The interview is the first time Stockley has publicly addressed the case. “I did not murder Anthony Lamar Smith,” he said. “I did not plant a gun.”

Stockley said he understood why video of the shooting looked bad. “Every resisting [arrest] looks bad, it never looks good,” he said. “So what you have to separate are the optics from the facts, and if a person is unwilling to do that, then they’ve already made up their mind and the facts just don’t matter. To those people, there’s nothing that I can do to change their minds.”

Judge Wilson found that the 15 seconds Stockley took to get out of his car, unholster his weapon and fire at Smith proved the incident was not an execution.

Stockley, a West Point graduate and Iraq war veteran, defended his use of an AK-47 with 100 rounds that he used to shoot Smith as justified, given the level of firepower he saw on the city’s streets.

“I used it as a deterrent and I believed it was better to have it and not need it than to need it and not have it,” he told the paper. “I accept full responsibility for violating the rules. But it’s not a moral crime. It’s a rule violation.”

Stockley resigned in 2013 after a suspension for carrying the AK-47. Later he took a job with an oil company in Texas. It was not until May 2016 that he was charged with first-degree murder. He said that decision was “an emotional decision for personal and political reasons, not a legal one”.

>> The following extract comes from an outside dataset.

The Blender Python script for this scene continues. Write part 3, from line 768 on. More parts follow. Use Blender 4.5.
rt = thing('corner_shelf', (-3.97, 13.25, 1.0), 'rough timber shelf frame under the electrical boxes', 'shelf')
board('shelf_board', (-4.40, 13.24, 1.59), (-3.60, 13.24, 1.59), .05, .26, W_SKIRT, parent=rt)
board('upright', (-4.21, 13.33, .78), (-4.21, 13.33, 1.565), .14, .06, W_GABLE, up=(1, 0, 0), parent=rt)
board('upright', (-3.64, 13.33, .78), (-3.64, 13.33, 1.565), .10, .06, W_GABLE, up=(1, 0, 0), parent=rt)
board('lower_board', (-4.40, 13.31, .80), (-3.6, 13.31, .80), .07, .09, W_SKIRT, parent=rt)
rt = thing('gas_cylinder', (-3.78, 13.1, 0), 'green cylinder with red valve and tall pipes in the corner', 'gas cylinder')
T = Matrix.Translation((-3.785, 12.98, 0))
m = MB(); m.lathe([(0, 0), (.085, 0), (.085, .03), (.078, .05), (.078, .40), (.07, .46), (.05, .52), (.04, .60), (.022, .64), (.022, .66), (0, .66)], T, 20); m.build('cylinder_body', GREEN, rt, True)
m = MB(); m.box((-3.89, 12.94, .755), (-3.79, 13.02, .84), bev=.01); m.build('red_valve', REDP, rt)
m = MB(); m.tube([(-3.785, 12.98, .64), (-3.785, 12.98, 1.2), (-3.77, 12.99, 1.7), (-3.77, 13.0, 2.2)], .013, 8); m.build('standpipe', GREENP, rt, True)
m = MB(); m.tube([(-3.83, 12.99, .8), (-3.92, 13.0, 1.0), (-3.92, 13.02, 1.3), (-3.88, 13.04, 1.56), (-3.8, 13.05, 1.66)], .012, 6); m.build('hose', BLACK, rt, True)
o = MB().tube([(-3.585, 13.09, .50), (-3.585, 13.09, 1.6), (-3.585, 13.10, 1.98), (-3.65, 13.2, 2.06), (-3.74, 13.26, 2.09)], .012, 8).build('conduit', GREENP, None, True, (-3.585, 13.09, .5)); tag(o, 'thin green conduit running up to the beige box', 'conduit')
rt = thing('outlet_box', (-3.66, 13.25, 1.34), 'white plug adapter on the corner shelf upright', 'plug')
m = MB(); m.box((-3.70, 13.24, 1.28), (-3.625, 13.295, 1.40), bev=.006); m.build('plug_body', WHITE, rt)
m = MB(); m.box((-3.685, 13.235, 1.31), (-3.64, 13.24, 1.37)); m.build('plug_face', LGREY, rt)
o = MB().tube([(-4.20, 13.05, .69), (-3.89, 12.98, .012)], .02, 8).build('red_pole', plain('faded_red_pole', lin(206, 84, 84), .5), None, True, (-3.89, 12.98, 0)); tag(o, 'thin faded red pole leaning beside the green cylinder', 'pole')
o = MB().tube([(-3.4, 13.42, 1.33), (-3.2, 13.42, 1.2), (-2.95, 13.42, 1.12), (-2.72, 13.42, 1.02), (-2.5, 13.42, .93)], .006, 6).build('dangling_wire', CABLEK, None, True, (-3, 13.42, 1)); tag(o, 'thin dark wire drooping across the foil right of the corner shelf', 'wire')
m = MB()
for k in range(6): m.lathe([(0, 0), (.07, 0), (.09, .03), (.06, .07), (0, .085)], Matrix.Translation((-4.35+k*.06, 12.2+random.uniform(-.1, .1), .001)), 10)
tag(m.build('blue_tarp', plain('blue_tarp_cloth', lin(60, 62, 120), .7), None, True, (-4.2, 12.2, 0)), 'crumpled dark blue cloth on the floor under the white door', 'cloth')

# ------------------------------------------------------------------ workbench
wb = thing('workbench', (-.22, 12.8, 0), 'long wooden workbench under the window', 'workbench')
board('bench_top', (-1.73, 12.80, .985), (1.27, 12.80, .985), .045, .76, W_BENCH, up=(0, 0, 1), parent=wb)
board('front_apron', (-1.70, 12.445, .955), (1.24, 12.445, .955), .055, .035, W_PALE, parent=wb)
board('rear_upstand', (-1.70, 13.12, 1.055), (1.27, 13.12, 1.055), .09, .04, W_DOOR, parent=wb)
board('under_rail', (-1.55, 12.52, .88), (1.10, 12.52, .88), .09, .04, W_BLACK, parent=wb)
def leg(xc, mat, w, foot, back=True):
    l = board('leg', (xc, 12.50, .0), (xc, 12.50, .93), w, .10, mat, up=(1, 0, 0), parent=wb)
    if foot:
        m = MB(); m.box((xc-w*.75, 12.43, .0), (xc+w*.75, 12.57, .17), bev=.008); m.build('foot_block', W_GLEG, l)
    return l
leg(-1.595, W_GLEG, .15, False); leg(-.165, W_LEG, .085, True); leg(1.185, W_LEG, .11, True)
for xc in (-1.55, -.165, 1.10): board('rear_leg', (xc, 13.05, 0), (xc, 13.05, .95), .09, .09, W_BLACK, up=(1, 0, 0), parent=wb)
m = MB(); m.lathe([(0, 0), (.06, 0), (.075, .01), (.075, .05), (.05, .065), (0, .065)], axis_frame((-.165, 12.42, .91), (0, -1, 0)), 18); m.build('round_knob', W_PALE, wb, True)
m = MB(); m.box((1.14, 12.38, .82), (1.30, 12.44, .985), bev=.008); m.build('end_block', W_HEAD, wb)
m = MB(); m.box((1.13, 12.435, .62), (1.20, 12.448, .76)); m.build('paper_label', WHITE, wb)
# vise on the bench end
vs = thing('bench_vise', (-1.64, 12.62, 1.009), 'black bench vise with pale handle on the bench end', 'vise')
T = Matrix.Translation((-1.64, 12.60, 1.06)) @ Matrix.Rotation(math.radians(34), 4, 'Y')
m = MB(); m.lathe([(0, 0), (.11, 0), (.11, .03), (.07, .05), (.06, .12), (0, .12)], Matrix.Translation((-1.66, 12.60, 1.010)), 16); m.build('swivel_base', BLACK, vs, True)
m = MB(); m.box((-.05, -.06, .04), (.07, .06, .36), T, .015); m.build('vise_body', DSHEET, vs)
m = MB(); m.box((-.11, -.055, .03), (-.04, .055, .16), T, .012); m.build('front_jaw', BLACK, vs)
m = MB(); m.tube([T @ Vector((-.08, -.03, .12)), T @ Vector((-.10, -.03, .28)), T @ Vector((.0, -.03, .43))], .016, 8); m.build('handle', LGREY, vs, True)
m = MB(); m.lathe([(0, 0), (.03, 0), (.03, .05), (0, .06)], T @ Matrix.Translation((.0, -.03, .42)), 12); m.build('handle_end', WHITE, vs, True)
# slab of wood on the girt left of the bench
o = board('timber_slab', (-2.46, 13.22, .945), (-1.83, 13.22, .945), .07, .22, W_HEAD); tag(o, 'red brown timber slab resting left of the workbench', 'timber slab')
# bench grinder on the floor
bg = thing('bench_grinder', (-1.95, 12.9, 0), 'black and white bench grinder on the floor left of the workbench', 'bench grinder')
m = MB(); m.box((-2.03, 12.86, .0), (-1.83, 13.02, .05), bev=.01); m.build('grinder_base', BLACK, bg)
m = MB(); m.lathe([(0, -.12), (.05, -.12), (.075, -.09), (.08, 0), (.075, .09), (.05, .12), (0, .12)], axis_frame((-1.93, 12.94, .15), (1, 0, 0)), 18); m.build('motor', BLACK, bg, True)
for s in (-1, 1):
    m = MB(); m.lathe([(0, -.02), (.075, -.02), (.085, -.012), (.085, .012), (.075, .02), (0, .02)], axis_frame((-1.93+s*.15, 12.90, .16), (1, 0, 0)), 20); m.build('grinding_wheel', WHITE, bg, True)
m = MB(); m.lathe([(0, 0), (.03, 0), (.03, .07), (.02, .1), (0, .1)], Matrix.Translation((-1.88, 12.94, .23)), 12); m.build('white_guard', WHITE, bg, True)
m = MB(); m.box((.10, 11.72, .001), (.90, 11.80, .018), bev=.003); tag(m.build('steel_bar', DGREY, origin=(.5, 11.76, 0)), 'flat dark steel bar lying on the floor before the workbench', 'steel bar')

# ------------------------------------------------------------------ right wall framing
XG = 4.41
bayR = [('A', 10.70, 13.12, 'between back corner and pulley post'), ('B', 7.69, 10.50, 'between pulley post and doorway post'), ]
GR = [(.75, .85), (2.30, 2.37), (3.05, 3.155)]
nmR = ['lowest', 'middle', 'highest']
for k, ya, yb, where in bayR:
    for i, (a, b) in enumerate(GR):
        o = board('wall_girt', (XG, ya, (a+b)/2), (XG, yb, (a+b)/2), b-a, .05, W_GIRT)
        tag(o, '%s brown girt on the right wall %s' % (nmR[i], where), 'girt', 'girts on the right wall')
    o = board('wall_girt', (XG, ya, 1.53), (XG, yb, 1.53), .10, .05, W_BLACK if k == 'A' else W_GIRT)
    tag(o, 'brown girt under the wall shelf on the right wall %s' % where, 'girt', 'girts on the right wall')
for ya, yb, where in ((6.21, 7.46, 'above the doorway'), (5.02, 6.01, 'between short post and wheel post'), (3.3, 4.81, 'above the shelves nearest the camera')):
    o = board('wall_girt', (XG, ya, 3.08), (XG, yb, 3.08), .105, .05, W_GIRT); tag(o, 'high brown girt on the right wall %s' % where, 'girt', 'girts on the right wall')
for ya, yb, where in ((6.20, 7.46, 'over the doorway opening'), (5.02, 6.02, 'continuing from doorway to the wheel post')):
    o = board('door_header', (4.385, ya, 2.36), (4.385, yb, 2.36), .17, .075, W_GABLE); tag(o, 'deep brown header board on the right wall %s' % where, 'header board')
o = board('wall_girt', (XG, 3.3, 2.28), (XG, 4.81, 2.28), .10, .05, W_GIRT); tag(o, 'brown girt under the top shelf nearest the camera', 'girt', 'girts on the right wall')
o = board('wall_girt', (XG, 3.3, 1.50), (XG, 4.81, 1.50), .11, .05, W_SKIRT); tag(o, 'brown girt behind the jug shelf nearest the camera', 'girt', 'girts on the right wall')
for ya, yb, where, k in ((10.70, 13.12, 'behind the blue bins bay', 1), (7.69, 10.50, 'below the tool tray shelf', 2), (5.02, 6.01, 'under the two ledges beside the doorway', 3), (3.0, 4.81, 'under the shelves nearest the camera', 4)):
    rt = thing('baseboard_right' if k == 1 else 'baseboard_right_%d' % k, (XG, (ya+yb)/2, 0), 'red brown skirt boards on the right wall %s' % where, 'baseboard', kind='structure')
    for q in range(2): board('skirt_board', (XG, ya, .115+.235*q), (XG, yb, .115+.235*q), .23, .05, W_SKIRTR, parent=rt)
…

Prosecutors alleged Stockley told his partner he was going to kill Smith while they were pursuing him. At trial, Stockley said he did not remember making the comment. Judge Wilson said the comment lacked context.

Stockley said his memory of events was imperfect and that the first time he heard himself saying what he said in the car was when he met the FBI. He said he could only speculate why he had said it, “whether it was in the heat of the moment or whether it was part of a larger conversation”.

In his interview, Stockley said: “I can tell you with absolute certainty that there was no plan to murder Anthony Smith during a high-speed vehicle pursuit.”

The judge said there was no evidence proving the gun in Smith’s car had been planted, and it had been reasonable to believe Smith was reaching for a gun when he was shot.

Stockley’s lawyer, Neil Bruntrager, told the Washington Post: “This wasn’t a routine traffic stop. This was a drug-related stop. Those by their very nature – they’re deadly.

“It’s important to look at the video, but that’s not all of the evidence … I would encourage people to read Judge [Timothy] Wilson’s opinion because here’s a detailed examination of the facts of the case, and it leaves no stone unturned.”

Bruntrager also represented Darren Wilson, the officer who shot dead Michael Brown, an unarmed teenager, in Ferguson near St Louis in 2014. A grand jury’s decision not to bring charges in that case prompted serious rioting.